- The Washington Times - Friday, February 21, 2003

WASHINGTON, Feb. 21 (UPI) — Secretary of State Colin Powell left Washington Friday for a visit to Japan and China to discuss the North Korean nuclear standoff.

Powell is scheduled to discuss the North Korean situation with the two regional powers before attending South Korea's presidential inauguration.

The State Department said that during his Feb. 21-25 trip, the secretary will hold discussions with senior officials in the three capitals on "global, regional, and bilateral matters of interest, including Iraq and North Korea."

He is scheduled to arrive in Tokyo on Saturday. The next day he leaves for Beijing for talks with the Chinese officials. On Feb. 24 and 25 he will be Seoul where he also attend the inauguration of Roh Moo-hyun as president of the Republic of Korea.

In an interview to Hong Kong-based Phoenix TV before his departure, Powell spelled out the basic principles of the U.S. policy towards North Korea: The United States will not invade North Korea; direct talks with North Korea is possible but at a later stage, although talks in a multilateral forum would be more productive; and Washington will continue to consult other Asian nations on this issue.

"We'll continue to communicate through various channels to North Korea that the United States has no intention of invading it," Powell assured the communist regime in Pyongyang.

"Ultimately, we know that we will have conversations with North Korea. We believe those conversations would be more effective and would provide a more lasting solution to the problem if they began in a multilateral framework and they included other nations," he added.
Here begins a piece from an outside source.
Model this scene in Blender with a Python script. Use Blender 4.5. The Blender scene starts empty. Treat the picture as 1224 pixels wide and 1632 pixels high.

North Korea has repeatedly said it wants direct talks with the United States and has urged Washington to sign a non-aggression pact.

North Korea signed a nuclear nonproliferation treaty in 1994 with the United States, South Korea and Japan, but later ousted international observers monitoring its nuclear sites and backed out of the treaty.
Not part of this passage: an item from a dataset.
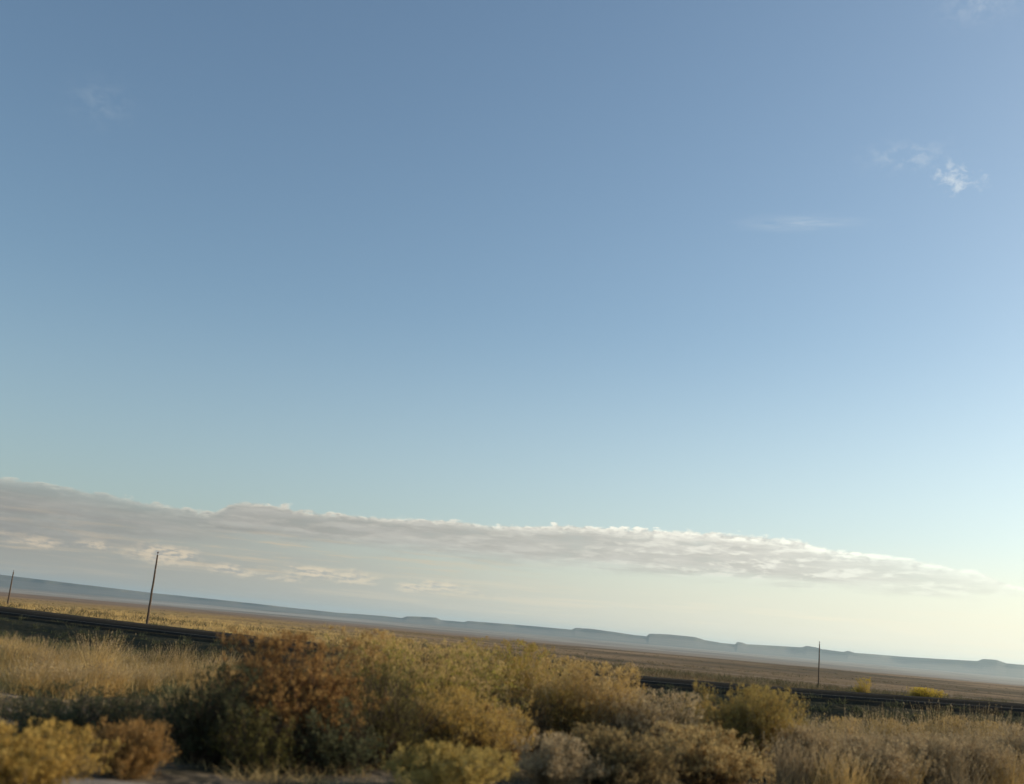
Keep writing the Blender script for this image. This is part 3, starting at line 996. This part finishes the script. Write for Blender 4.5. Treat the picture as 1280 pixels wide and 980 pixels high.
    for (bx, by, ra, re, k) in [(48, 677, .85, .30, 1.), (118, 681, .8, .22, .8), (205, 693, 1.5, .42, 1.05), (282, 711, .8, .25, .9), (303, 716, .7, .2, .9), (395, 716, 1.3, .33, .9), (440, 722, 1.0, .36, .85),
                                (512, 734, .8, .22, .9), (550, 733, 1.2, .32, .75), (355, 722, 1.1, .2, .6), (30, 668, 1.4, .14, .6), (600, 742, 1.6, .2, .5)]:
        q = mul(blob(bx, by, ra * 1.35, re * 1.15), k)
        win = q if win is None else math_node(nt, 'MAXIMUM', win, q)
    puff = smooth_range(nt, addn(win, mul(sub(pn, .5), 1.5)), .10, 1.05)
    puff = mul(mul(puff, smooth_range(nt, win, .05, .3)), .92)
    cpuff = mix(nt, smooth_range(nt, sub(pn, pn2), -.14, .08), mul_col(nt, body, 1.12), warm)

    wn = noise(nt, vec(.20, 3.2, 14, 3), 1.0, 8, .62)
    wst = mul(mul(smooth_range(nt, wn, .50, .66), mul(smooth_range(nt, el, 1.2, 2.0), smooth_range(nt, sub(upper, el), .5, 1.6))), smooth_range(nt, az, -6, 6, .75, 0.0))
    # --- thin warm streaks just above the horizon
    sn = noise(nt, vec(.10, 2.2, 1, 2), 1.0, 6, .6)
    streak = mul(mul(smooth_range(nt, el, .3, .9), smooth_range(nt, el, 1.8, 3.2, 1.0, 0.0)), smooth_range(nt, sn, .48, .66, 0, .5))

    # --- scraps of cloud high in the right
    hn = noise(nt, vec(1.3, 1.9, 3, 8), 1.0, 8, .60, dist=.3)
    f1 = noise(nt, vec(.35, 3.0, 3, 8), 1.0, 7, .62)
    scrap = mul(smooth_range(nt, addn(hn, mul(blob(1196, 224, 1.25, .75), .26)), .60, .86), blob(1196, 224, 2.0, 1.2))
    scrap = addn(scrap, mul(mul(smooth_range(nt, addn(hn, .10), .52, .78), blob(1135, 195, 1.9, .6)), .42))
    scrap = addn(scrap, mul(mul(smooth_range(nt, addn(f1, .10), .45, .75), blob(1000, 279, 2.4, .32)), .45))
    scrap = addn(scrap, mul(mul(smooth_range(nt, addn(hn, .10), .45, .75), blob(1225, 4, 1.6, .8)), .32))
    scrap = addn(scrap, mul(mul(smooth_range(nt, addn(hn, .05), .40, .75), blob(125, 128, 1.3, .9)), .16))
    scrap = math_node(nt, 'MULTIPLY', scrap, .44, clamp=True)

    c = mix(nt, 1.0, sky.outputs[0], (.945, 1.0, .975), 'MULTIPLY')
    c = mix(nt, smooth_range(nt, el, 3.0, 17.0, .30, 0.0), c, mix(nt, toright, (2.5, 3.0, 3.35), (6.0, 6.5, 6.6)))
    lowcol = mix(nt, toright, (2.25, 2.16, 2.00), (7.1, 6.85, 5.5))
    c = mix(nt, mul(smooth_range(nt, el, .2, smooth_range(nt, az, -20, 20, 4.6, 6.5), .85, 0.0), smooth_range(nt, ns, .3, .7, .9, 1.0)), c, lowcol)
    c = mix(nt, veil, c, cveil)
    c = mix(nt, streak, c, mix(nt, toright, (3.4, 2.9, 2.2), (7.2, 6.6, 5.0)))
    c = mix(nt, wst, c, mul_col(nt, warm, .78))
    c = mix(nt, puff, c, cpuff)
    c = mix(nt, bank, c, cbank)
    c = mix(nt, scrap, c, (6.2, 6.3, 6.0))
    nt.links.new(c, bg.inputs[0])
    bg.inputs[1].default_value = .150


world()

sd = bpy.data.lights.new('sun', 'SUN')
sd.energy = 4.6; sd.angle = R(.53); sd.color = (1.0, .80, .56)
so = bpy.data.objects.new('sun', sd); col.objects.link(so)
sv = Vector((math.sin(R(SUN_AZ)) * math.cos(R(SUN_EL)), math.cos(R(SUN_AZ)) * math.cos(R(SUN_EL)), math.sin(R(SUN_EL))))
so.rotation_mode = 'QUATERNION'
so.rotation_quaternion = sv.to_track_quat('Z', 'Y')
so.location = (30, 20, 40)

vs = sc.view_settings
vs.view_transform = 'Standard'; vs.look = 'None'; vs.exposure = 0.0; vs.gamma = 1.0; vs.use_curve_mapping = False
sc.render.engine = 'CYCLES'
cy = sc.cycles
cy.use_denoising = True
cy.max_bounces = 6; cy.diffuse_bounces = 3; cy.glossy_bounces = 2; cy.transmission_bounces = 4; cy.volume_bounces = 1; cy.transparent_max_bounces = 8
cy.sample_clamp_indirect = 6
In October, the United States reported that North Korea also had admitted to secretly pursuing a nuclear weapons program in violation of the treaty.

Pyongyang denied pursing a nuclear weapons program and said it was using its nuclear plants for energy purposes only.

But in December, North Korea refused to clarify a report by the International Atomic Energy Agency that Pyongyang had an undeclared nuclear enrichment program and later ousted IAEA inspectors.

North Korea withdrew from the nonproliferation treaty soon after IAEA chief Mohammed ElBaradei reported the problems to the agency's board.

Alarmed by these moves, last month Washington invited senior officials from Japan and South Korea to discuss the North Korean situation. The meeting emphasized the need for a peaceful end to the conflict and urged North Korea to abandon its ambitions for nuclear weapons.

The meeting also led to a series of talks between the North Korean U.N. delegation and a former U.S. ambassador to the United Nations, New Mexico Gov. Bill Richardson. These talks, however, also failed to end the deadlock.

On Monday, North Korea warned it was prepared to drop out of the armistice that ended the 1953 Korean War.

The latest move forced U.S. to consult other regional powers on the issue and resulted in Powell's visit to Tokyo and Japan for talks on the conflict before a meeting with the new leadership in South Korea.

Observers believe that once Moo-hyun is inaugurated, Washington may make some serious to end the North Korean impasse.

In his interview to Hong Kong's Phoenix TV Powell said he also planned to discuss the Iraq situation, particularly with China — one of the five veto-wielding permanent members of the U.N. Security Council.

While China also voted for U.N. Resolution 1441, which demands that Iraq rid itself of its alleged weapons of mass destruction, it's not yet clear how would China would now if the United States sought the Security Council's endorsement for a military action against Iraq.

The U.N. Security Council remains divided over the Iraq issue.